L&S: Piano Karma, Stolen Lullabies, Escape and The Piano Whisperer are all of your albums released since 2009 – you’ve stayed busy. Talk about finding inspiration for those projects and your own musical growth during that period.

AF: My albums tend to fall into two different camps I guess. One is the very free, metaphysical improvisatory sort of album which is where I might reflect on a word or a feeling.

Those are some of the most powerful moments for me, when I am just in a darkened room and there is no music, there is no plan, there is just perhaps words or something I want to meditate on, or something I’ve been thinking about.

For other albums that involve orchestras or people, things have to be written down, and that’s quite different.

My challenge then is to retain the purity and the essence of what I do when I am working in a free way so that it doesn’t become sanitised.

Those are the two camps but what I am always trying to do is retain the spirituality of my music.

INNOVATIVE
L&S: Away from the classical stuff, what else is Alexis Ffrench into musically?

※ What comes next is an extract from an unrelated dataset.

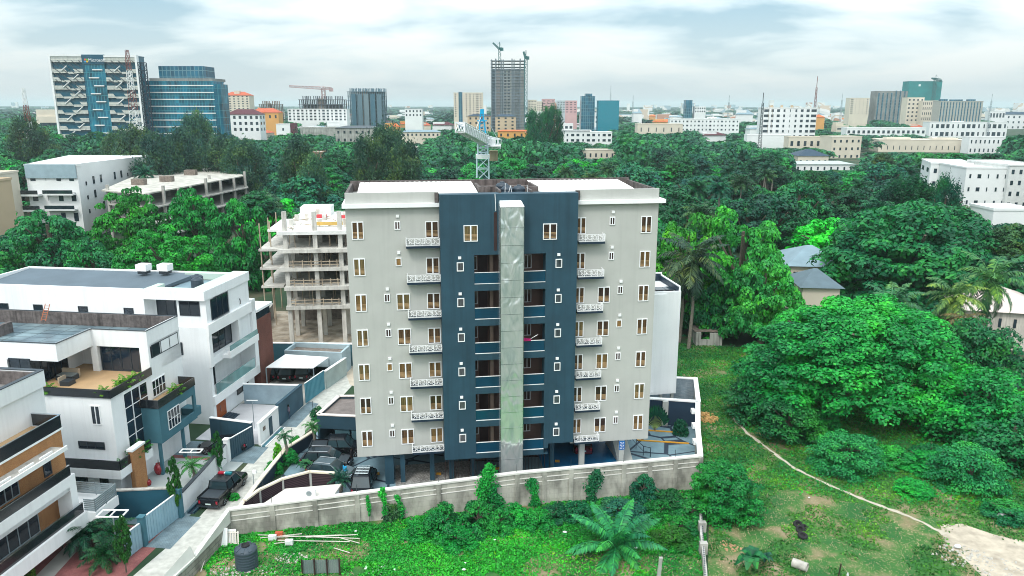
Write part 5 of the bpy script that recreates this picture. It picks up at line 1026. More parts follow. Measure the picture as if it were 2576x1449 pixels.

AF: That’s a big question. I’m interested in everything.
Personally, I like very stark, Estonian music – bleak, devoid of all hope.

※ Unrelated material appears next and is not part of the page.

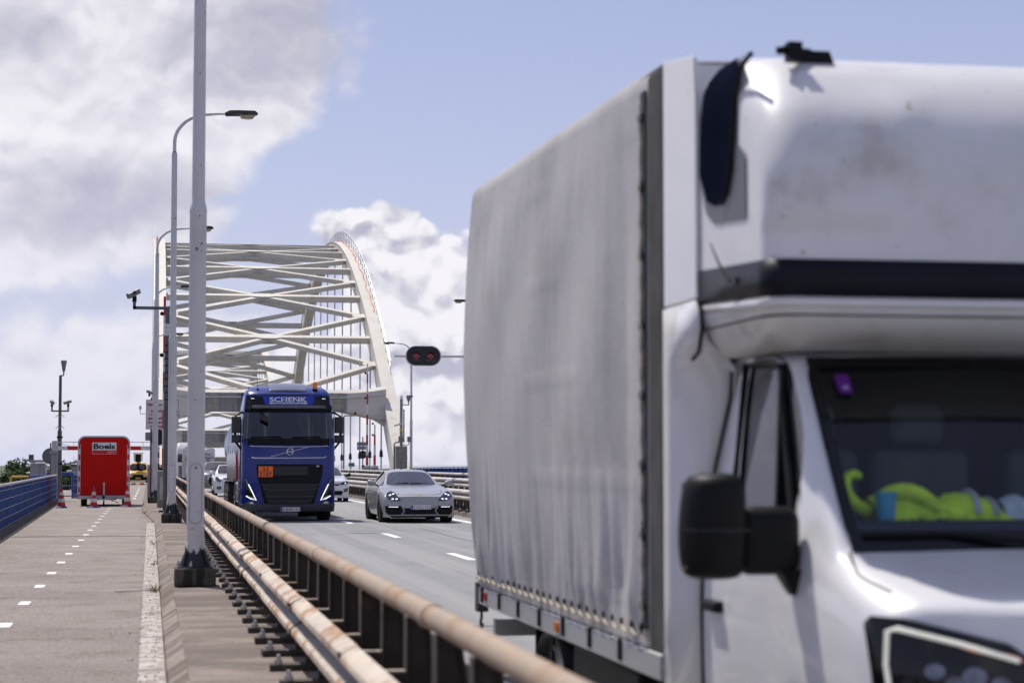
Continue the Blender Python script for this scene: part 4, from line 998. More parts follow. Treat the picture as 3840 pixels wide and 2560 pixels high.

That’s the music I love. If I’m running, being active then I’ll listen to Jon Hopkins. I always, love his stuff. But then I also love Childish Gambino, Kendrick Lamar and I think there is really amazing, really innovative stuff happening in hip-hop.

L&S: You are set to perform at the Classic BRIT Awards, returning after five years – you must be looking forward to them?

AF: I’m going to be playing Bluebird, which may not be a surprise to many, but there are also going to be other ingredients, too.

I’ll be performing with a wonderful artist along the programme. It’s an organic programme so it starts with one thing and turns into another and the wonderful Pretty Yende is going to be joining and collaborating within that performance, so I am very much looking forward to that.

There are other elements, which I will leave until the night.

The Classic BRIT Awards take place at the Royal Albert Hall on June 13.